Dans cette période de campagne électorale, "la rhétorique de la haine" se déploie. C'est la raison pour laquelle, l’historien Gérard Noiriel se mobilise pour faire de la pédagogie. Des rencontres pour lutter contre la banalisation de la haine dans les discours politiques de certains candidats à l'élection présidentielle.
Déconstruire
"On vous cite comme ça des grands noms, comme Victor Hugo, Richelieu, etc. Mais, ce sont des phrases en l’air qui ne correspondent à rien", lance avec fermeté l’historien Gérard Noiriel, invité de plusieurs associations antiracistes à Limoges.
Aux élèves médusés, il interroge : "A Athènes, leur demande-t-il, pourquoi est-ce que c'est la tragédie qui marchait le mieux, comme genre ? Et bien, parce que quand vous convoquez des émotions, des angoisses de mort, qui traversent tous les êtres humains, et bien, vous pouvez capter leurs émotions. Donc le discours apocalyptique qui annonce les catastrophes, attire le maximum de monde".
Devant lui ce jour-là, ce sont plus de 200 élèves des lycées Gay-Lussac et Raoul Dautry, qui sont venus écouter un universitaire, décidé à dénoncer la haine, très présente dans cette campagne présidentielle, par la voix de polémistes, aux propos ouvertement racistes et qui n'hésitent pas falsifier l'Histoire.
Gérard Noiriel, historien, spécialiste de l'immigration, de saynètes en pastiches, tente de déconstruire ce qu'il nomme "la rhétorique de la haine".
Sa conférence théâtralisée s’est tenue ce vendredi 4 mars à l'espace Simone Veil à Limoges, d’abord devant trois classes de première et terminale, puis devant le grand public dans un deuxième temps.

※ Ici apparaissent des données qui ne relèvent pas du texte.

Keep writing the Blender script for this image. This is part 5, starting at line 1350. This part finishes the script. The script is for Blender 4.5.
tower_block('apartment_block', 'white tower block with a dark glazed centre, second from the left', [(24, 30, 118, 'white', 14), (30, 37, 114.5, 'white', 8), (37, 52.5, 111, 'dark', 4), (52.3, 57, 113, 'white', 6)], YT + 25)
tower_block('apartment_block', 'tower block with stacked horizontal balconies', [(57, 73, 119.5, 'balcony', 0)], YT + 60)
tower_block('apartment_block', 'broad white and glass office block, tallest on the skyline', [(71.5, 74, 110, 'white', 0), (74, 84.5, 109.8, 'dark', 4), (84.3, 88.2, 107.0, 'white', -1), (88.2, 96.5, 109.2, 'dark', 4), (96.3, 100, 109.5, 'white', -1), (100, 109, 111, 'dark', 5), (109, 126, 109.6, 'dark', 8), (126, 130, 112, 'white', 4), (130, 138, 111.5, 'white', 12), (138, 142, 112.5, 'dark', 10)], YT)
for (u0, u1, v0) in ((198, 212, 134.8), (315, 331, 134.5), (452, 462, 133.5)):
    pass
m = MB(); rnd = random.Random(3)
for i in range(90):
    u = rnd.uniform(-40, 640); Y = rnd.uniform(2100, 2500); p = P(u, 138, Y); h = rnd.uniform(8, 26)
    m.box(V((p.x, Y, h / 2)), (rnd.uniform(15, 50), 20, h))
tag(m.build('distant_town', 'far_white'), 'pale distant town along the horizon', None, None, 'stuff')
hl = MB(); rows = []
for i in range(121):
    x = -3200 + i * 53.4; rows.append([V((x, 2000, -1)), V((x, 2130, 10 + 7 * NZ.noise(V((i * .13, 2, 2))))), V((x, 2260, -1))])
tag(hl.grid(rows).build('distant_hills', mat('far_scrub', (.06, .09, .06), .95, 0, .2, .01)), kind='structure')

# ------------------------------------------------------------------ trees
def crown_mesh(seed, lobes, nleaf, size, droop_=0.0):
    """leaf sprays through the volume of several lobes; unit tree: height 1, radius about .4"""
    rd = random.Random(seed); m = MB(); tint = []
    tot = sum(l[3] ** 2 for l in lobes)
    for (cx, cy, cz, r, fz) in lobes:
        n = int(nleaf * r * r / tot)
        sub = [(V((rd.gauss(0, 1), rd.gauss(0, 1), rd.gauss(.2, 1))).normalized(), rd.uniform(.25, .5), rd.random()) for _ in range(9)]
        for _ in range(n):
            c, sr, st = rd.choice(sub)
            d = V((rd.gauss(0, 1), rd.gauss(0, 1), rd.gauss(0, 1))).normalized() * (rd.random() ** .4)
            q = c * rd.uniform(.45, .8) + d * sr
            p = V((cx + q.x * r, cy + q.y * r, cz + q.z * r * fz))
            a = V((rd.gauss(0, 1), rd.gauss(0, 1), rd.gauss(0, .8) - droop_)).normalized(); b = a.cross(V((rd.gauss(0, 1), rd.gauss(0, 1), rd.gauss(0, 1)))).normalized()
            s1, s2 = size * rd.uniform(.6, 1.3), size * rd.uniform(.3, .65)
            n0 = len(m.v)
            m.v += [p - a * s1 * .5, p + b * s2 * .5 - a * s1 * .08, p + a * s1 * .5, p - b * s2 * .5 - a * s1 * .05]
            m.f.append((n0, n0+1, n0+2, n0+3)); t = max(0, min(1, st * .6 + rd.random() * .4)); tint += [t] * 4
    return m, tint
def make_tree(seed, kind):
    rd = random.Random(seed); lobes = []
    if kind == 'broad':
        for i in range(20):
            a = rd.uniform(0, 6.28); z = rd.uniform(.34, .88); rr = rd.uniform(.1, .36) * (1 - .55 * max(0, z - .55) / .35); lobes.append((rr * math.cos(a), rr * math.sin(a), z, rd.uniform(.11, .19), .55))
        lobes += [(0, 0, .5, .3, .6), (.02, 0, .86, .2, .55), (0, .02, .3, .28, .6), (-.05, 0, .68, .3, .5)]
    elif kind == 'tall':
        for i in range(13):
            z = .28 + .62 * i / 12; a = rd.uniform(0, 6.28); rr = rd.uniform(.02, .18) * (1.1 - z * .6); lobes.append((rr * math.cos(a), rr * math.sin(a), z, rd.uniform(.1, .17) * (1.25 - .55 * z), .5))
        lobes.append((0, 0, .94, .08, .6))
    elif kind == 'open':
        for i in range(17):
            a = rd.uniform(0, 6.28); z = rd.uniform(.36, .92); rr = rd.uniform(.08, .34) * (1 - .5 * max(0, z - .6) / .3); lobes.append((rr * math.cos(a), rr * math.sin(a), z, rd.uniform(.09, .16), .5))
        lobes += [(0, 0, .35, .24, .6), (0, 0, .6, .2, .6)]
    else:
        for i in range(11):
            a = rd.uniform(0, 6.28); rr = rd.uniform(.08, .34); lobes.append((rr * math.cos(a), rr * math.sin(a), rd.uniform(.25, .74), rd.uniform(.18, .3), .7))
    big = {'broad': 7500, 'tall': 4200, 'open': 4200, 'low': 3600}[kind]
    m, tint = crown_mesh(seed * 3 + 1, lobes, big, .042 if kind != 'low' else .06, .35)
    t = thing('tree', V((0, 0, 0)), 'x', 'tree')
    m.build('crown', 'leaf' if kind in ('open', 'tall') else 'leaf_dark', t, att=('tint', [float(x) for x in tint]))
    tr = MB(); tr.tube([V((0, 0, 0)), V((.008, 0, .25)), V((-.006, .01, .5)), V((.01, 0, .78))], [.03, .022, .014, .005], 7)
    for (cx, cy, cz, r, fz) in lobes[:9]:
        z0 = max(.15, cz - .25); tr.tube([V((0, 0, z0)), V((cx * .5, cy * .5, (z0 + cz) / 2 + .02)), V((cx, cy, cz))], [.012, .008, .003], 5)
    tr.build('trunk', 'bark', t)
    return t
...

"Dans la rhétorique, qui veut dire l’art de convaincre, il y a toute une dimension émotionnelle. C’est toujours difficile quand vos seules armes sont la raison, la connaissance, d’invalider cela. Parce que comme vous le voyez, on n’est pas dans le même langage. C’est cela la grande difficulté", explique Gérard Noiriel, directeur d'études à l'EHESS (école des hautes études en sciences sociales).
Mobilisation des antiracistes
A l'initiative de cette conférence, un collectif de dix-sept associations haut-viennoises. Le groupe tire la sonnette d'alarme face à la montée en puissance des idées populistes, au détriment des vrais enjeux de cette présidentielle.
"Les vraies causes de cette insécurité au travail, de ces difficultés à vivre sont occultés par un discours de haine, et on déporte les responsabilités sur l’autre, alors que les responsabilités, elles sont peut-être sur ceux qui arment ces discours-là", argumente Michèle Baracat, présidente de l'institut d'histoire sociale CGT 87.
Des discours similaires, des années 30 à l'époque actuelle, de quoi jeter une lumière crue, sur ce qui se joue dans la société. "C’est poignant, en fait. On se rend compte qu’on vit dans un monde violent, confie Anaëlle Hertzog, élève du lycée Raoul Dautry. En fait, on ne s’en rend pas compte pas compte parce qu’on est jeune, encore, mais sur les réseaux sociaux, ça véhicule énormément de haine, et c’est maintenant qu’on commence à s’en rendre compte, je pense", reconnait la jeune femme.
Développer son esprit critique demeure le rempart le plus sûr face aux petites phrases assassines de certains candidats.